Scene modeling code data
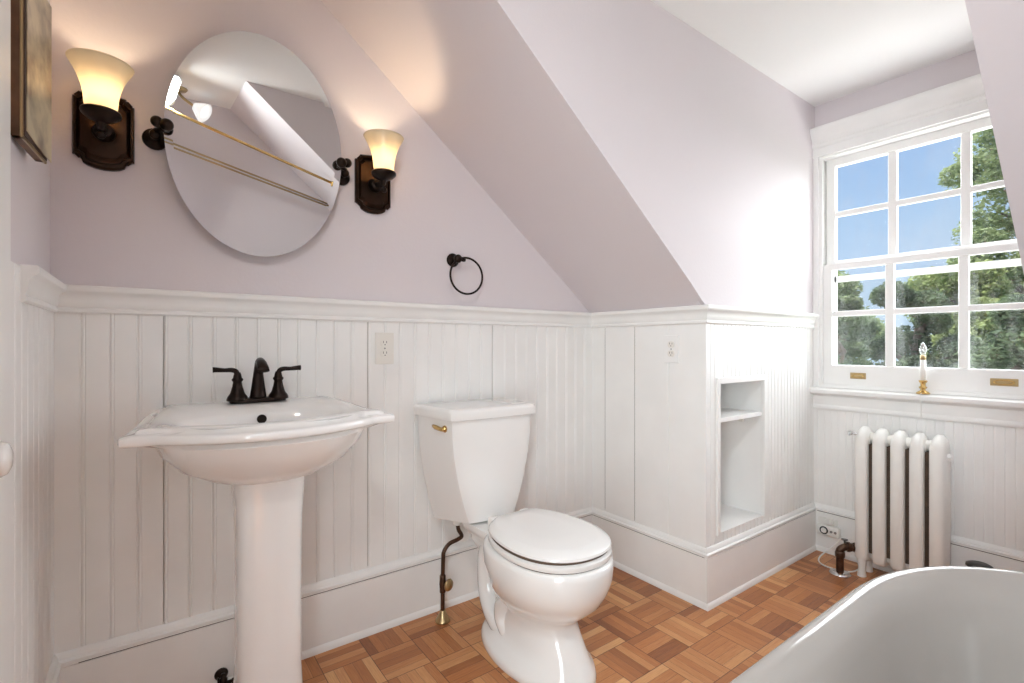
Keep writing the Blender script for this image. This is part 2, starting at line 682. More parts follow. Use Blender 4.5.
# ------------------------------------------------------------------ beadboard
def beadboard(name, a0, a1, z0, z1, place, offs, spacing, bead=True, depth=0.003, gw=0.0028, wide=None):
    """profile along a (0..), place(a, d, z) -> point, d = inward depth of groove"""
    pr = [(a0, 0)]
    k = math.ceil((a0 + 0.004 - offs) / spacing)
    while True:
        g = offs + k * spacing
        if g > a1 - 0.005:
            break
        pr += [(g - gw, 0), (g - gw * 0.3, depth), (g + gw * 0.3, depth), (g + gw, 0)]
        if bead and g + 0.014 < a1:
            pr += [(g + 0.0030, 0.0), (g + 0.0055, -0.0009), (g + 0.0080, 0.0), (g + 0.0090, depth * 0.55), (g + 0.0105, 0)]
        k += 1
    pr.append((a1, 0))
    pr = [pr[0]] + [p for p in pr[1:] if p[0] > a0]
    pr.sort(key=lambda p: p[0])
    bm = BM()
    lo = [bm.verts.new(place(a, d, z0)) for a, d in pr]
    hi = [bm.verts.new(place(a, d, z1)) for a, d in pr]
    for i in range(len(pr) - 1):
        bm.faces.new((lo[i], lo[i + 1], hi[i + 1], hi[i]))
    # back and edges
    bl = [bm.verts.new(place(pr[0][0], PT, z0)), bm.verts.new(place(pr[-1][0], PT, z0))]
    bh = [bm.verts.new(place(pr[0][0], PT, z1)), bm.verts.new(place(pr[-1][0], PT, z1))]
    bm.faces.new((bl[0], bl[1], bh[1], bh[0]))
    bm.faces.new(lo + [bl[1], bl[0]])
    bm.faces.new(hi + [bh[1], bh[0]])
    bm.faces.new((lo[0], bl[0], bh[0], hi[0]))
    bm.faces.new((lo[-1], bl[1], bh[1], hi[-1]))
    return bm


def merge(bms):
    out = BM()
    for b in bms:
        me = bpy.data.meshes.new('tmp')
        b.to_mesh(me)
        b.free()
        out.from_mesh(me)
        bpy.data.meshes.remove(me)
    return out


PZ0, PZ1 = 0.0, ZR - 0.005
struct('trim_2', beadboard('b', X0, X1, PZ0, PZ1, lambda a, d, z: (a, Y0 + d, z), -0.1535, 0.0607), M_trim)
struct('trim_3', beadboard('b', 1.192, Y0, PZ0, PZ1, lambda a, d, z: (X0 - d, a, z), 0.02, 0.0607), M_trim)
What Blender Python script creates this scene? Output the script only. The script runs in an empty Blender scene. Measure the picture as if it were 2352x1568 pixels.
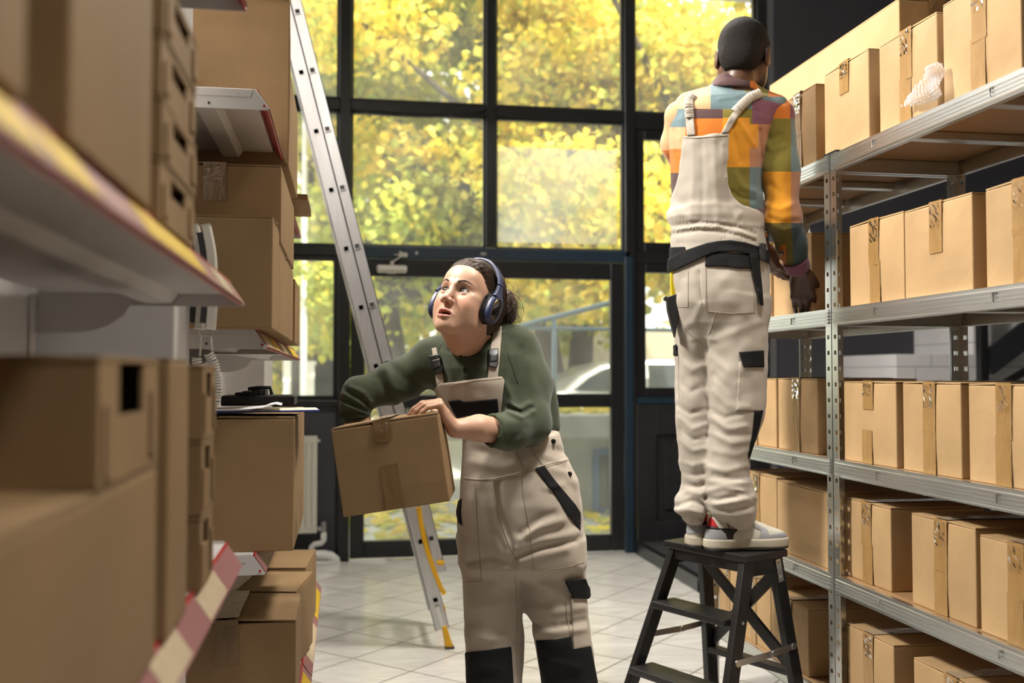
import bpy, bmesh, math, random
import numpy as np
from mathutils import Vector, Matrix
random.seed(7)
RNG = np.random.default_rng(7)
SC = bpy.context.scene
COL = SC.collection
FPX = 2287.0
YAW = math.radians(9.58)
PIT = math.radians(1.95)
CAMH = 1.3
sY, cY = math.sin(YAW), math.cos(YAW)
sP, cP = math.sin(PIT), math.cos(PIT)

# ---------- measuring helpers: rays of the photograph met with real planes ----------
def abc(px, py, b):
    """a (right), b (horizontal distance ahead), c (height) of what the photo shows at px,py at distance b"""
    x = (px - 1176.0) / FPX; y = (784.0 - py) / FPX
    fw = cP - y * sP; up = y * cP + sP
    t = b / fw
    return (x * t, b, CAMH + up * t)
def a2w(a, b, c):
    return Vector((a * cY + b * sY, -a * sY + b * cY, c))
def W(px, py, b):
    return a2w(*abc(px, py, b))
def rayd(px, py):
    return W(px, py, 1.0) - Vector((0, 0, CAMH))
def hitX(px, py, X):
    d = rayd(px, py); return Vector((0, 0, CAMH)) + d * (X / d.x)
def hitY(px, py, Y):
    d = rayd(px, py); return Vector((0, 0, CAMH)) + d * (Y / d.y)
def hitZ(px, py, Z):
    d = rayd(px, py); return Vector((0, 0, CAMH)) + d * ((Z - CAMH) / d.z)
def zAtX(py, px, X): return hitX(px, py, X).z

# ---------- materials ----------
MATS = {}
def mat(name, col, rough=0.5, metal=0.0, noise=0.0, nscale=40.0, bump=0.0, bscale=200.0, spec=0.5, trans=0.0, coat=0.0, stretch=None, sheen=0.0, col2=None, emis=None):
    if name in MATS: return MATS[name]
    m = bpy.data.materials.new(name); m.use_nodes = True
    nt = m.node_tree; N = nt.nodes; L = nt.links
    p = N['Principled BSDF']
    p.inputs['Base Color'].default_value = (*col, 1)
    p.inputs['Roughness'].default_value = rough
    p.inputs['Metallic'].default_value = metal
    p.inputs['Specular IOR Level'].default_value = spec
    if trans: p.inputs['Transmission Weight'].default_value = trans
    if coat: p.inputs['Coat Weight'].default_value = coat
    if sheen:
        p.inputs['Sheen Weight'].default_value = sheen
    if emis:
        p.inputs['Emission Color'].default_value = (*emis[:3], 1); p.inputs['Emission Strength'].default_value = emis[3]
    if noise or bump:
        tc = N.new('ShaderNodeTexCoord'); mp = N.new('ShaderNodeMapping')
        L.new(tc.outputs['Object'], mp.inputs['Vector'])
        if stretch: mp.inputs['Scale'].default_value = stretch
    if noise:
        nz = N.new('ShaderNodeTexNoise'); nz.inputs['Scale'].default_value = nscale; nz.inputs['Detail'].default_value = 5
        L.new(mp.outputs[0], nz.inputs['Vector'])
        mx = N.new('ShaderNodeMix'); mx.data_type = 'RGBA'
        c2 = col2 if col2 else tuple(max(0, c * (1 - noise)) for c in col)
        c1 = tuple(min(1, c * (1 + noise * .6)) for c in col) if not col2 else col
        mx.inputs[6].default_value = (*c1, 1); mx.inputs[7].default_value = (*c2, 1)
        L.new(nz.outputs['Fac'], mx.inputs[0]); L.new(mx.outputs[2], p.inputs['Base Color'])
    if bump:
        nb = N.new('ShaderNodeTexNoise'); nb.inputs['Scale'].default_value = bscale; nb.inputs['Detail'].default_value = 4
        L.new(mp.outputs[0], nb.inputs['Vector'])
        bp = N.new('ShaderNodeBump'); bp.inputs['Strength'].default_value = bump; bp.inputs['Distance'].default_value = 0.003
        L.new(nb.outputs['Fac'], bp.inputs['Height']); L.new(bp.outputs[0], p.inputs['Normal'])
    MATS[name] = m
    return m

def attr_mat(name, rough=0.8, bump=0.15, bscale=500.0, noise=0.12, translucent=0.0, spec=0.3, sheen=0.0, nscale=300.0):
    """material whose colour is the object's own per-face colour (pattern of the cloth, leaves)"""
    m = bpy.data.materials.new(name); m.use_nodes = True
    nt = m.node_tree; N = nt.nodes; L = nt.links; p = N['Principled BSDF']
    at = N.new('ShaderNodeAttribute'); at.attribute_name = 'tint'
    tc = N.new('ShaderNodeTexCoord')
    nz = N.new('ShaderNodeTexNoise'); nz.inputs['Scale'].default_value = nscale; nz.inputs['Detail'].default_value = 3
    L.new(tc.outputs['Object'], nz.inputs['Vector'])
    mr = N.new('ShaderNodeMapRange'); mr.inputs[3].default_value = 1 - noise; mr.inputs[4].default_value = 1 + noise
    L.new(nz.outputs['Fac'], mr.inputs[0])
    vm = N.new('ShaderNodeVectorMath'); vm.operation = 'SCALE'
    L.new(at.outputs['Color'], vm.inputs[0]); L.new(mr.outputs[0], vm.inputs['Scale'])
    L.new(vm.outputs[0], p.inputs['Base Color'])
    p.inputs['Roughness'].default_value = rough; p.inputs['Specular IOR Level'].default_value = spec
    if sheen: p.inputs['Sheen Weight'].default_value = sheen
    if bump:
        bp = N.new('ShaderNodeBump'); bp.inputs['Strength'].default_value = bump; bp.inputs['Distance'].default_value = 0.002
        nb = N.new('ShaderNodeTexNoise'); nb.inputs['Scale'].default_value = bscale
        L.new(tc.outputs['Object'], nb.inputs['Vector'])
        L.new(nb.outputs['Fac'], bp.inputs['Height']); L.new(bp.outputs[0], p.inputs['Normal'])
    if translucent:
        tr = N.new('ShaderNodeBsdfTranslucent'); L.new(vm.outputs[0], tr.inputs['Color'])
        ms = N.new('ShaderNodeMixShader'); ms.inputs[0].default_value = translucent
        L.new(p.outputs[0], ms.inputs[1]); L.new(tr.outputs[0], ms.inputs[2])
        L.new(ms.outputs[0], N['Material Output'].inputs['Surface'])
    return m

def glass_mat(name, tint=(1, 1, 1), gloss=0.07, haze=0.0, hazecol=(.9, .92, .95)):
    m = bpy.data.materials.new(name); m.use_nodes = True
    nt = m.node_tree; N = nt.nodes; L = nt.links
    N.remove(N['Principled BSDF'])
    t = N.new('ShaderNodeBsdfTransparent'); t.inputs[0].default_value = (*tint, 1)
    g = N.new('ShaderNodeBsdfGlossy'); g.inputs['Roughness'].default_value = 0.02
    lw = N.new('ShaderNodeLayerWeight'); lw.inputs['Blend'].default_value = 0.12
    mr = N.new('ShaderNodeMapRange'); mr.inputs[3].default_value = gloss * .5; mr.inputs[4].default_value = min(1, gloss * 8)
    L.new(lw.outputs['Fresnel'], mr.inputs[0])
    ms = N.new('ShaderNodeMixShader'); L.new(mr.outputs[0], ms.inputs[0]); L.new(t.outputs[0], ms.inputs[1]); L.new(g.outputs[0], ms.inputs[2])
    last = ms
    if haze:
        d = N.new('ShaderNodeBsdfTranslucent'); d.inputs[0].default_value = (*hazecol, 1)
        d2 = N.new('ShaderNodeMixShader')
        tc = N.new('ShaderNodeTexCoord'); nz = N.new('ShaderNodeTexNoise'); nz.inputs['Scale'].default_value = 2.2; nz.inputs['Detail'].default_value = 6
        L.new(tc.outputs['Object'], nz.inputs['Vector'])
        m2 = N.new('ShaderNodeMapRange'); m2.inputs[1].default_value = .3; m2.inputs[2].default_value = .75; m2.inputs[3].default_value = haze * .35; m2.inputs[4].default_value = haze
        L.new(nz.outputs['Fac'], m2.inputs[0]); L.new(m2.outputs[0], d2.inputs[0])
        L.new(ms.outputs[0], d2.inputs[1]); L.new(d.outputs[0], d2.inputs[2]); last = d2
    L.new(last.outputs[0], N['Material Output'].inputs['Surface'])
    return m

# ---------- mesh builder ----------
class MB:
    def __init__(s): s.v = []; s.f = []; s.m = []; s.mi = 0
    def add(s, vs, fs):
        o = len(s.v); s.v += [tuple(v) for v in vs]
        for f in fs: s.f.append([i + o for i in f]); s.m.append(s.mi)
        return s
    def box(s, lo, hi, M=None):
        x0, y0, z0 = lo; x1, y1, z1 = hi
        vs = [Vector(p) for p in ((x0,y0,z0),(x1,y0,z0),(x1,y1,z0),(x0,y1,z0),(x0,y0,z1),(x1,y0,z1),(x1,y1,z1),(x0,y1,z1))]
        if M is not None: vs = [M @ v for v in vs]
        return s.add(vs, [(0,3,2,1),(4,5,6,7),(0,1,5,4),(1,2,6,5),(2,3,7,6),(3,0,4,7)])
    def bar(s, p, q, w, h, up=(0, 0, 1)):
        """rectangular bar from p to q, w across, h along up"""
        p = Vector(p); q = Vector(q); z = (q - p); ln = z.length; z.normalize()
        u = Vector(up); x = u.cross(z)
        if x.length < 1e-5: x = Vector((1, 0, 0)).cross(z)
        x.normalize(); y = z.cross(x)
        M = Matrix.Translation(p) @ Matrix((x, y, z)).transposed().to_4x4()
        return s.box((-w/2, -h/2, 0), (w/2, h/2, ln), M)
    def prism(s, poly, t0, t1, frame):
        """polygon (u,v) swept from t0 to t1; frame(u,v,t)->xyz"""
        n = len(poly)
        vs = [frame(u, v, t0) for u, v in poly] + [frame(u, v, t1) for u, v in poly]
        fs = [list(range(n))[::-1], list(range(n, 2*n))] + [[i, (i+1) % n, n + (i+1) % n, n + i] for i in range(n)]
        return s.add(vs, fs)
    def tube(s, pts, r, n=8, cap=True, closed=False):
        pts = [Vector(p) for p in pts]; m = len(pts)
        rs = r if isinstance(r, (list, tuple)) else [r] * m
        base = len(s.v); prev = None
        for i, p in enumerate(pts):
            a = pts[max(0, i-1)]; b = pts[min(m-1, i+1)]
            t = (b - a);
            if t.length < 1e-9: t = Vector((0, 0, 1))
            t.normalize()
            if prev is None:
                x = Vector((0, 0, 1)).cross(t)
                if x.length < .05: x = Vector((1, 0, 0)).cross(t)
            else:
                x = prev - t * prev.dot(t)
            x.normalize(); prev = x; y = t.cross(x)
            for k in range(n):
                an = 2 * math.pi * k / n
                s.v.append(tuple(p + (x * math.cos(an) + y * math.sin(an)) * rs[i]))
        for i in range(m - 1):
            for k in range(n):
                s.f.append([base + i*n + k, base + i*n + (k+1) % n, base + (i+1)*n + (k+1) % n, base + (i+1)*n + k]); s.m.append(s.mi)
        if cap:
            s.f.append([base + k for k in range(n)][::-1]); s.m.append(s.mi)
            s.f.append([base + (m-1)*n + k for k in range(n)]); s.m.append(s.mi)
        return s
    def cyl(s, p, q, r, n=16): return s.tube([p, q], r, n)
    def build(s, name, material, parent=None, bevel=0.0, seg=2, smooth=False, loc=None, autosmooth=True):
        me = bpy.data.meshes.new(name)
        me.from_pydata(s.v, [], s.f); me.update()
        mats = material if isinstance(material, (list, tuple)) else [material]
        for mm in mats: me.materials.append(mm)
        if len(mats) > 1: me.polygons.foreach_set('material_index', s.m)
        if smooth: me.polygons.foreach_set('use_smooth', [True] * len(me.polygons))
        o = bpy.data.objects.new(name, me); COL.objects.link(o)
        if parent is not None: o.parent = parent
        if loc is not None: o.location = loc
        if bevel:
            b = o.modifiers.new('bevel', 'BEVEL'); b.width = bevel; b.segments = seg; b.limit_method = 'ANGLE'; b.angle_limit = math.radians(40)
        return o

def thing(name, label, cat, loc=(0, 0, 0), rotz=0.0, group=None):
    o = bpy.data.objects.new(name, None); COL.objects.link(o)
    o.empty_display_size = .05
    o.location = loc; o.rotation_euler = (0, 0, rotz)
    o['label'] = label; o['category'] = cat
    if group: o['group'] = group
    return o
def tag(o, label, cat, group=None, kind=None):
    if label: o['label'] = label
    if cat: o['category'] = cat
    if group: o['group'] = group
    if kind: o['kind'] = kind
    return o
def struct(o, label=None, cat=None):
    o['kind'] = 'structure'
    if label: o['label'] = label
    if cat: o['category'] = cat
    return o
def copy_tree(o, parent=None):
    c = o.copy(); COL.objects.link(c)
    if parent is not None: c.parent = parent
    for ch in list(o.children): copy_tree(ch, c)
    return c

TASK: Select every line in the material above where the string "this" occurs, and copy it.

OUTPUT OF THE TASK:
Keep writing the Blender script for this image. This is part 2, starting at line 682. More parts follow. Use Blender 4.5.
What Blender Python script creates this scene? Output the script only. The script runs in an empty Blender scene. Measure the picture as if it were 2352x1568 pixels.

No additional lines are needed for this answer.